Prairie Nocturne Background Notes

How did you develop the idea of "Prairie Nocturne," and what are the connections between it and your earlier novels?

Two of the three main characters — Wes and Monty — are freshly created. Susan Duff — I knew I was going to use her again sometime, after I had the colossal good luck to create her as a 9-year-old schoolgirl in "Dancing at the Rascal Fair". I wanted to find out what became of her when she grew up. I thought, I'm going to burnish this singing voice some more, give her a singing career and one as a music teacher.

From day one, I said, this is going to be a book about motives. The underlying question is — why is Wes being such a sugar daddy? (Wes Williamson finances the training and career ascent of Monty, his chauffeur).

I like the notion of motives. I take it back to the Latin root, to move — that's what a writer is trying to do, to move the action along, to move the reader as well.

Talk a bit about Monty, who would have been one of only a few African Americans in the Montana of that place and time.

In the part of Montana I was born into ... the parallel is in a single word, "aloneness." Or as Monty says; "dead-dog alone." How singular his life was as an African American on that ranch and in that entire imagined county.

Prairie
The Montana prairie, not uniformly flat, is a study in aloneness.

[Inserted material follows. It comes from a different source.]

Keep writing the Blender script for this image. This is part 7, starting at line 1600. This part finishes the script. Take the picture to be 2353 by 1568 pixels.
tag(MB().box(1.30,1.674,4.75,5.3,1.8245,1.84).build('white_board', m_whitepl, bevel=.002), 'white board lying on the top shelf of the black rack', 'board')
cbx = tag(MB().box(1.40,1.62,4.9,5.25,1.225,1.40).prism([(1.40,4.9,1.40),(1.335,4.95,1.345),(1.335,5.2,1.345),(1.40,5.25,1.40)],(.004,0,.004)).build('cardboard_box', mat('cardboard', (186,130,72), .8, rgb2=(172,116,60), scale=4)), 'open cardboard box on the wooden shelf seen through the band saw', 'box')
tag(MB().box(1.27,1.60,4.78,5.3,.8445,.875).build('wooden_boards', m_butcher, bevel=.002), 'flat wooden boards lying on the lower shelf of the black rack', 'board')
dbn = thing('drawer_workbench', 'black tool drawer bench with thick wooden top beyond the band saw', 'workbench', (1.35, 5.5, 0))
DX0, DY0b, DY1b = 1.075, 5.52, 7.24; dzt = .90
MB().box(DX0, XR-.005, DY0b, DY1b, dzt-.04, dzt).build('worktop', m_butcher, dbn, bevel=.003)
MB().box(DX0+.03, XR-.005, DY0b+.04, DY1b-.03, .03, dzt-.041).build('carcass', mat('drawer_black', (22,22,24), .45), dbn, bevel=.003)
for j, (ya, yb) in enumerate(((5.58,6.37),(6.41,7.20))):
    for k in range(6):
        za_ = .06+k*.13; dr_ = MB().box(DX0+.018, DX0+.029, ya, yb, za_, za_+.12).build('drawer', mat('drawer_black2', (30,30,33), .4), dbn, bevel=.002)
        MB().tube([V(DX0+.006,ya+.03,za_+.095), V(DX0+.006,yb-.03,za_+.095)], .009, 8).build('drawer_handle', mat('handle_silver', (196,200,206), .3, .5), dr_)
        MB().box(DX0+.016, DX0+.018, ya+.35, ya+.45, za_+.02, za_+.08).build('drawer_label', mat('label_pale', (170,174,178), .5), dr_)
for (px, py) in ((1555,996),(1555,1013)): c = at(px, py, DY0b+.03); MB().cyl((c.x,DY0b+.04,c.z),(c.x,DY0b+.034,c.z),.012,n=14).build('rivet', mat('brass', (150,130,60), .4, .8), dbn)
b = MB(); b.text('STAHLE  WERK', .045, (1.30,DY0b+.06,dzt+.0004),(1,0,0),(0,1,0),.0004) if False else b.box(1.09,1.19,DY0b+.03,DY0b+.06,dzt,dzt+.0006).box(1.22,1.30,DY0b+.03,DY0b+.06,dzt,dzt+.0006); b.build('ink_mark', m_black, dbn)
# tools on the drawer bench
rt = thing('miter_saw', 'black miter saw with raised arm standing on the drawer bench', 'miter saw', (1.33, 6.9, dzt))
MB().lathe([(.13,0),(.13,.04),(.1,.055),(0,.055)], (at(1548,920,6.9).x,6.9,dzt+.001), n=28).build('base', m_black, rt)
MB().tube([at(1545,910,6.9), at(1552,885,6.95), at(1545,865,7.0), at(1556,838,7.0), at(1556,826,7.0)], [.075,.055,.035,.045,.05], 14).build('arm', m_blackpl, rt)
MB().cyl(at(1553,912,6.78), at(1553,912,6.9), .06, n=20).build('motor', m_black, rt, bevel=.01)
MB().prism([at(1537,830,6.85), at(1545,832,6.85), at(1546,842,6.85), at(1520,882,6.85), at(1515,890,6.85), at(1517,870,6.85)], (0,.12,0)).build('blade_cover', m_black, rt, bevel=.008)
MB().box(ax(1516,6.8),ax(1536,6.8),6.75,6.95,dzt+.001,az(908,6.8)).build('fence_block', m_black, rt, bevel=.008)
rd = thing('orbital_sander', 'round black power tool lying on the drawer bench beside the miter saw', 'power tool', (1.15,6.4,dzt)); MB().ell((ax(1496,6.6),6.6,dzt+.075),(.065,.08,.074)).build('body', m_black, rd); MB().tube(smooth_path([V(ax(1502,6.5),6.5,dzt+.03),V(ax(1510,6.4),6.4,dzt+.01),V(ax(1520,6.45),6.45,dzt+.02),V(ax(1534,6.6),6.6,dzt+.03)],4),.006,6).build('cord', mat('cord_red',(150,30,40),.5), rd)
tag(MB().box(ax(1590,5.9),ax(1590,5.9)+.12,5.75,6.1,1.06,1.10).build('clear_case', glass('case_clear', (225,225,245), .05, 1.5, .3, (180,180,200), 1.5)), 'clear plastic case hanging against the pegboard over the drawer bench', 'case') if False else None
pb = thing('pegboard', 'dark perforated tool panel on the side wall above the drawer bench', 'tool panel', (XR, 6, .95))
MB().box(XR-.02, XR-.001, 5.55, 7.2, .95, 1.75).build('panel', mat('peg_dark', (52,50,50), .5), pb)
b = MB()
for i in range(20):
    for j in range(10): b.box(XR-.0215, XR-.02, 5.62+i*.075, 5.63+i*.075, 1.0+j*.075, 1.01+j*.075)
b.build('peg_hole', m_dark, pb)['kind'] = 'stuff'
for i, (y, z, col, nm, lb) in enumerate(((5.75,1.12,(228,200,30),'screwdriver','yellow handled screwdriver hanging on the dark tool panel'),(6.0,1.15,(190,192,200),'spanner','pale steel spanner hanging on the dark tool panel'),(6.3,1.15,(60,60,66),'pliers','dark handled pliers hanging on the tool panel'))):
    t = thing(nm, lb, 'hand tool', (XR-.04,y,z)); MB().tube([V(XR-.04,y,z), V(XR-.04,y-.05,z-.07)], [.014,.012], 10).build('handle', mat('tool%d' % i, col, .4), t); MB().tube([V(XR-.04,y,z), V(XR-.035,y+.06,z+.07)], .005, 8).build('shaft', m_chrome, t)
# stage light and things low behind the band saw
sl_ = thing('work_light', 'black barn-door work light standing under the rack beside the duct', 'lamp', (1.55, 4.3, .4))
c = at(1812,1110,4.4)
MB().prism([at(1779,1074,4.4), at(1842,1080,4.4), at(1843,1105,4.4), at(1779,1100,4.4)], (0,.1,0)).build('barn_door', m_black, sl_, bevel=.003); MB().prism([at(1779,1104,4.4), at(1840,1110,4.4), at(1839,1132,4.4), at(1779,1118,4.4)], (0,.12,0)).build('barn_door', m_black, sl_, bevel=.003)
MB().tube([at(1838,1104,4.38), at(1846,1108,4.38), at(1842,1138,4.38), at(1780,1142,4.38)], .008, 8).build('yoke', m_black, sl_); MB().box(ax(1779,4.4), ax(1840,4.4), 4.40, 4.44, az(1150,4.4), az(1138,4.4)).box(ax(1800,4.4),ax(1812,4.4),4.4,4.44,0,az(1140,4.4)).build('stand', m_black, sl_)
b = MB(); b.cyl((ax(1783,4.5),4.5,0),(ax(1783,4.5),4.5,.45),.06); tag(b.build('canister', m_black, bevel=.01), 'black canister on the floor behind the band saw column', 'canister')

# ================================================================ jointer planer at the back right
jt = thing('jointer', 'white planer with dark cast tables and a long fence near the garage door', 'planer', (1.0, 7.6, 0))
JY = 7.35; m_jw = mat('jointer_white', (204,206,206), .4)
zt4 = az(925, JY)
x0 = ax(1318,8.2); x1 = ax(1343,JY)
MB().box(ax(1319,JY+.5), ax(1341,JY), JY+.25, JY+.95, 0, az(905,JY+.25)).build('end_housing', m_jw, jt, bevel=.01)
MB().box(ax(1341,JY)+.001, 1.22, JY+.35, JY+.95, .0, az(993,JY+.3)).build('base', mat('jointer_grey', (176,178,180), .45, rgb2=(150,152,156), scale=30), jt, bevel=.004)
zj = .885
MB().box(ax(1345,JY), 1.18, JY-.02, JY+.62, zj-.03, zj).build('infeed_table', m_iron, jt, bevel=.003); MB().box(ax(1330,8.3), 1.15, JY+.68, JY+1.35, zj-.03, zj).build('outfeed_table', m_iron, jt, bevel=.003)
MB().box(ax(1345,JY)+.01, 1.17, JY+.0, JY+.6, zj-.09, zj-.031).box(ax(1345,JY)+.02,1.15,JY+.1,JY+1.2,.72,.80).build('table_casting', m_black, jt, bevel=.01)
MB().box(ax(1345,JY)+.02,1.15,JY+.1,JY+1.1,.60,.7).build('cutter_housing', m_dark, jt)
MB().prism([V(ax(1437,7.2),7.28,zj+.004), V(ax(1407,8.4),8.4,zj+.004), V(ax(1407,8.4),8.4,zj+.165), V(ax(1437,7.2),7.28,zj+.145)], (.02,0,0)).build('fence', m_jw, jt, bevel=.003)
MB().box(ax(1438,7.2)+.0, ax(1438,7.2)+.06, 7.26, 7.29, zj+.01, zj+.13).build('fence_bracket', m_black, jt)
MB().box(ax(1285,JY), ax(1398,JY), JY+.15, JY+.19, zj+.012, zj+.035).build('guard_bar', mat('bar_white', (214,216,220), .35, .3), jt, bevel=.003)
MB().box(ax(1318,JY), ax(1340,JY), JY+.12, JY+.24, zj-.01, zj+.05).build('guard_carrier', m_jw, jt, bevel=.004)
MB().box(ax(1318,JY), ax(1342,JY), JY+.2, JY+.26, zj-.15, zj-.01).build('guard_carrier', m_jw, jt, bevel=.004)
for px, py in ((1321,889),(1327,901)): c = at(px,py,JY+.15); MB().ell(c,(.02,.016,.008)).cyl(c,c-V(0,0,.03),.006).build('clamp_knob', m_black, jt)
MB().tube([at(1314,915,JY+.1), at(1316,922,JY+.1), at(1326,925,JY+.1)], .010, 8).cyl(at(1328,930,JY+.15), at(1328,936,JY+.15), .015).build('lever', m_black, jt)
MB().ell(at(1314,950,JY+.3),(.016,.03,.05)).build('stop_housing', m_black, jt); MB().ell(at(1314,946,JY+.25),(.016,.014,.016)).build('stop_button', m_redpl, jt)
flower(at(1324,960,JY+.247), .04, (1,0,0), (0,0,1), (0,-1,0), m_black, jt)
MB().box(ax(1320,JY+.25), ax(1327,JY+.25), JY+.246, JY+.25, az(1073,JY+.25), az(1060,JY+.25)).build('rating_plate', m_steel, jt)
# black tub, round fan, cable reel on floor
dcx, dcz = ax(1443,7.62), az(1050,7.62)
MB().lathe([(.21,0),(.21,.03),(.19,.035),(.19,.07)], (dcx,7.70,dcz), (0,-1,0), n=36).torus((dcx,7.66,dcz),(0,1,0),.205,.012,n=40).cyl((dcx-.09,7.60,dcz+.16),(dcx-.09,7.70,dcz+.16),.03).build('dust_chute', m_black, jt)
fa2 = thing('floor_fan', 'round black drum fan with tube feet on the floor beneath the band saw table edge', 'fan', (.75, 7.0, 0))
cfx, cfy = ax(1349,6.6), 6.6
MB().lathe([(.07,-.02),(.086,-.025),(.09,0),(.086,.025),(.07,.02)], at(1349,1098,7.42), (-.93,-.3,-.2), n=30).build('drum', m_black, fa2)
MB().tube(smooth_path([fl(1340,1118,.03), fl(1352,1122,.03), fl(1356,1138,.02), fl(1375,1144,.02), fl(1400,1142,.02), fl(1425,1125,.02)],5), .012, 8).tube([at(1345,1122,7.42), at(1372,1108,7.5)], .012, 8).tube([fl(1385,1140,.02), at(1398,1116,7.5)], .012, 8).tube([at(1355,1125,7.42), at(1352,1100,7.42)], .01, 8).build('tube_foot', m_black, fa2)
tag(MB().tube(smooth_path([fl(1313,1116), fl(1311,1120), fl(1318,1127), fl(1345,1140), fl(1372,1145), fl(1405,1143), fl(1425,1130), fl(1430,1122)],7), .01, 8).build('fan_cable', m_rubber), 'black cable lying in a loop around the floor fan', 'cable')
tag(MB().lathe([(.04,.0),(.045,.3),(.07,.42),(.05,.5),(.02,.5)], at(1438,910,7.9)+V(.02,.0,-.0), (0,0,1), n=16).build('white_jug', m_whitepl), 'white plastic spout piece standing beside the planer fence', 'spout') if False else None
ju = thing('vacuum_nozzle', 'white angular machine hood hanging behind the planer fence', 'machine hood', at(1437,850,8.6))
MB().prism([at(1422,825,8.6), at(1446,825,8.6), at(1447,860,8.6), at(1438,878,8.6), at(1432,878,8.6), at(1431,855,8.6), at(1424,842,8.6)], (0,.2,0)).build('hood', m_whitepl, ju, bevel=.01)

There is a career parallel — when I was just a kid there was a minor vivid character, Taylor Gordon, in the county, an African-American singer who did make it in an almost comet arc, complete with descent, to New York and back in the late 1920s. There have been a few of us who have made it out of Meagher County on the strength of voice — myself, Gordon, also Dirk Benedict, an actor.  You wouldn't have bet the mortgage on any of us rising on the strength of voice.

As for Monty's family, I came across a one- or two-sentence entry in a newspaper in the late 1890s. "Lieutenant (John "Black Jack") Pershing and his black troopers drove a band of Crees through town today." Out of that came Monty's background as the offspring of a sergeant and washerwoman.

There were black regiments out of the Ninth and the Tenth cavalries. They came out of the Civil War — they were freedmen. The Tenth was in the Southwest in heavy Indian fighting. They wound up in Fort Assinniboine, arriving in the middle of a blizzard. I saw this as a chance to get at some of the moral complications of the West — black troopers herding homeless Indians back to Canada.

I was determined that Monty was not going to be that well-intentioned character, the rise-and-fall cliché. I didn't want this to be a story where a character goes up a steep ladder until he misses a step, and — blam.

Scott Fitzgerald said "there are no second acts in American life" but I think America is jampacked with second acts. These are grown-up people trying to make decisions, navigating life.

The ways up and out interest me as a writer — poor Spanish kids trying to turn themselves into bullfighters. Jewish boxing champions. Music for black kids. A friend of mine from rural Iowa, a white boy, found that engineering was the way to rise quickly in one generation.

Both Carol and I are Northwestern journalism grads. My whole family was ranch hands. I got through college on full tuition and a dishwashing job. I went from newspapering, magazines, a doctorate in history, free-lance writing, then books. I believe in second acts.

What's the history of the Klan in Montana?

After World War I and through the 1920s, there was a secondary surge of the Klan out of the South. ... It was a fairly quick, broad flicker across the state. It was anti-Catholic and anti-immigrant. It had its ludicrous sides — the Butte chapter turned down an Indian because he wasn't American enough. It's one of those patterns in the rug: You just have to see it. The New Deal blew it out in the 1930s — it was back to being a Southern ailment.

There's a lot of music and singing in "Prairie Nocturne," from Monty's spirit songs, derived from slave field songs, to Susan's compositions. Where do they come from?

The field songs are one of the great art forms. One of the great emergences in the Harlem Renaissance was old songs done by spectacular new voices, spread by radio, movies and the theater circuit.

But most of the songs in "Prairie Nocturne" I wrote — the songs Susan wrote, the ballad of the Tenth Cavalry, Monty's spirit songs. That's me as a closet poet.The one hole card Monty had in life was his spirit songs. He has to get them from somewhere — he got them from me. As for "Silver Dollar Blues", that’s from silver dollars stacked on the bars of White Sulphur Springs when I was young.

It's a kind of ventriloquism. If it didn't exist, it might as well have. There's this aphorism Susan resorts to in the book — "the beautiful contradiction of love is that it is a fidelity beyond truth, which is merely occasional." That was me. It was meant to be a brain teaser, making the reader think — is that Lord Byron, or what?